1 Assistant Professor, VIT University, Vellore, India
2Research Scholar, VIT University, Vellore, India
Online published on 21 November, 2017.
The discussion on small and medium enterprises is rather ritualistic in India. The litany of positives as often been used as a cover up. But the picture of SMEs at the end of 2005 remains rather blurred. Two critical areas however stand out-SSI credit and micro finance. Both areas have significance, not simply by their strategic importance, but in practice, from their back ended relationship. There has been significant debate on the contribution of the micro finance movement. This movement in India, despite its social relevance, is yet to build economic rationale. The bandwagon effect of micro finance is such that targeted lending by commercial banks has got equated with micro finance. The government has announced several policies for Small and Medium Enterprises/Industries in the wake of the removal of Quantitative Restrictions as the WTO requires.
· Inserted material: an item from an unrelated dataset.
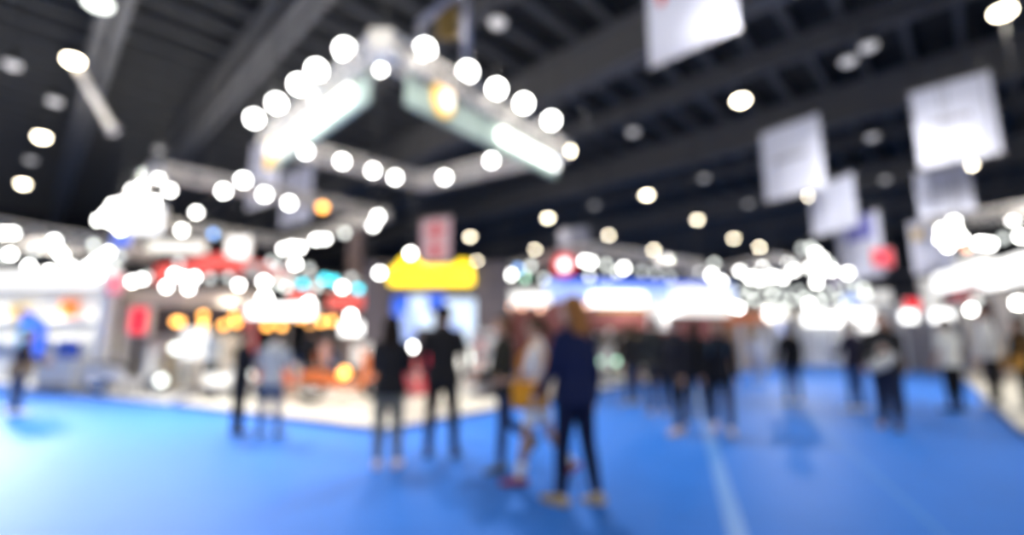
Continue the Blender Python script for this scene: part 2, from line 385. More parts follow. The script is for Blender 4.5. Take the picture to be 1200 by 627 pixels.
def lightbox(px0, px1, py0, py1, y, m, label, name='lightbox_sign', cat='sign', th=.12, y1=None, frame=True, hang=None, legs=False):
    a, b = at_y(px0, py1, y), at_y(px1, py1, y1 or y); z1 = at_y(px0, py0, y).z; b.z = a.z
    d = b - a; o = empty(name, a, zrot(d), label, cat); L = d.length; h = z1 - a.z
    MB().box((0, -th / 2, 0), (L, th / 2, h), None, min(.02, h * .2)).build('face', m, o)
    if frame:
        f = MB(); t = .025
        for z in (-t, h): f.box((-t, -th / 2 - .01, z), (L + t, th / 2 + .01, z + t))
        for x in (-t, L): f.box((x, -th / 2 - .01, 0), (x + t, th / 2 + .01, h))
        f.build('frame', M['alu'], o)
    if hang: 
        for x in (.08 * L, .92 * L): MB().bar((x, 0, h), (x, 0, ctop(a + d * (x / L)) - a.z), .012, 6).build('cable', M['cable'], o)
    if legs:
        for x in (.04 * L, .96 * L): MB().bar((x, 0, -a.z), (x, 0, 0), .04, 8).build('post', M['grey'], o)
    return o
lightbox(152, 190, 243, 274, 12.2, E_['white'], 'glowing white hanging sign among the bank of spotlights on the left truss', hang=12.7)
lightbox(133, 155, 276, 287, 12.1, E_['blue'], 'small deep blue lit sign below the bank of spotlights on the left', hang=12.7)
lightbox(172, 240, 283, 297, 15.5, E_['soft'], 'long pale greenish lit fascia hung above the red canopy', hang=12.7)
lightbox(266, 292, 279, 303, 15.6, E_['white'], 'short bright white lit panel hung above the red canopy', hang=12.7)

# ------------------------------------------------------------------ hanging banners
BC = []
def banner(bl, br, hb, ytop, label, marks=(), m='banner', back=False):
    a, b = at_h(*bl, hb), at_h(*br, hb); zt = at_y(bl[0], ytop, a.y).z; d = b - a
    o = empty('hanging_banner', a, zrot(d), label, 'banner'); L = d.length; h = zt - hb; BC.append(a + d * .5 + V((0, 0, h / 2)))
    mb = MB(); n = 14; vs = []; fs = []
    for s_ in (-1, 1):
        for i in range(n + 1):
            for j in (0, 1): vs.append((L * i / n, .02 * math.sin(i * .9) + s_ * .008, h * j))
    N = 2 * (n + 1)
    for i in range(n):
        fs += [(2 * i, 2 * i + 2, 2 * i + 3, 2 * i + 1), (N + 2 * i, N + 2 * i + 1, N + 2 * i + 3, N + 2 * i + 2), (2 * i, N + 2 * i, N + 2 * i + 2, 2 * i + 2), (2 * i + 1, 2 * i + 3, N + 2 * i + 3, N + 2 * i + 1)]
    fs += [(0, 1, N + 1, N), (2 * n, N + 2 * n, N + 2 * n + 1, 2 * n + 1)]
    mb.add(vs, fs).build('cloth', M[m] if isinstance(m, str) else m, o)
    for z in (0, h): MB().bar((-.05, 0, z), (L + .05, 0, z), .025, 8).build('rail', M['alu'], o)
    for x in (.1 * L, .9 * L): MB().bar((x, 0, h), (x, 0, ctop(a + d * (x / L)) - hb), .012, 6).build('cable', M['cable'], o)
    for nm, mm, x0, x1, z0, z1, rd in marks:
        mk = MB()
        if rd:
            mk.lathe([(1, 0), (1, .02)], 24, Matrix.Translation((L * (x0 + x1) / 2, -.045, h * (z0 + z1) / 2)) @ Matrix.Rotation(math.pi / 2, 4, 'X') @ Matrix.Diagonal((L * (x1 - x0) / 2, h * (z1 - z0) / 2, 1, 1)))
        else: mk.box((L * x0, -.06, h * z0), (L * x1, -.03, h * z1), None, 0)
        mk.build(nm, mm, o)
    return o
line = lambda x0, x1, z0, z1: ('print_line', M['ink'], x0, x1, z0, z1, False)
banner((762, 80), (866, 34), 8.2, -12, 'white hanging banner with a small red and blue mark, cut by the top edge',
       [('red_mark', M['red'], .14, .24, .68, .86, True), ('blue_mark', M['blue'], .20, .34, .78, .96, True), line(.38, .75, .84, .90)])
banner((898, 236), (968, 219), 7.4, 158, 'square white hanging banner with one grey line, hung by itself right of the middle', [line(.2, .75, .50, .56)])
banner((1078, 197), (1175, 178), 7.4, 110, 'largest white hanging banner, at the right under the roof', [line(.22, .72, .50, .57)])
banner((953, 277), (1006, 264), 6.2, 222, 'blank white hanging banner just below and right of the one with one grey line')
banner((986, 330), (1038, 322), 4.3, 262, 'small white hanging banner with a violet blue block, low on the right', [('blue_block', mat('violet_print', (.22, .22, .60), .8), .25, .85, .62, .98, False)])
banner((1078, 256), (1144, 246), 6.2, 204, 'white hanging banner directly beneath the largest one', [line(.2, .8, .5, .55)])
banner((1072, 322), (1120, 316), 4.3, 262, 'lowest white hanging banner in the right column, with a yellow patch', [('yellow_patch', M['yellowbox'], .1, .35, .65, .85, False)])
banner((289, 246), (324, 236), 7.6, 172, 'grey lavender hanging banner below the left end of the square truss', m=mat('lavender_cloth', (.62, .62, .74), .8))
banner((328, 267), (363, 258), 7.4, 205, 'lavender hanging banner in front of the second truss', m=mat('lavender_pale_cloth', (.66, .66, .78), .8))
banner((656, 297), (690, 294), 7.4, 270, 'small grey hanging banner with a dark mark above the round red sign', [('dark_mark', M['black'], .4, .62, .3, .62, False)], m=mat('grey_cloth', (.35, .35, .42), .8))
rb = mat('rose_cloth', (.75, .50, .53), .8)
banner((493, 307), (527, 305), 5.6, 258, 'rose and white hanging banner with red marks above the yellow sign',
       [('red_mark', M['red'], .42, .60, .52, .92, False), ('red_mark', M['red'], .22, .80, .68, .76, False), ('red_mark', M['red'], .42, .60, .06, .42, False), ('red_mark', M['red'], .22, .80, .20, .27, False)], m=rb)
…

It has decided to maintain the Foreign Direct Investment (FDI) limit for Small and Medium Enterprises/Industries at 24 per cent (not raise the limit as recommended by the study group), retain export obligations for large units producing items reserved for Small and Medium Enterprises/Industries (at 50 per cent), continue with the price preference policy for Small and Medium Enterprises/Industries, and finally set up a technology, up gradation and modernization fund. Through this paper an attempt was made to evaluate the economic reforms which were made for the SMEs.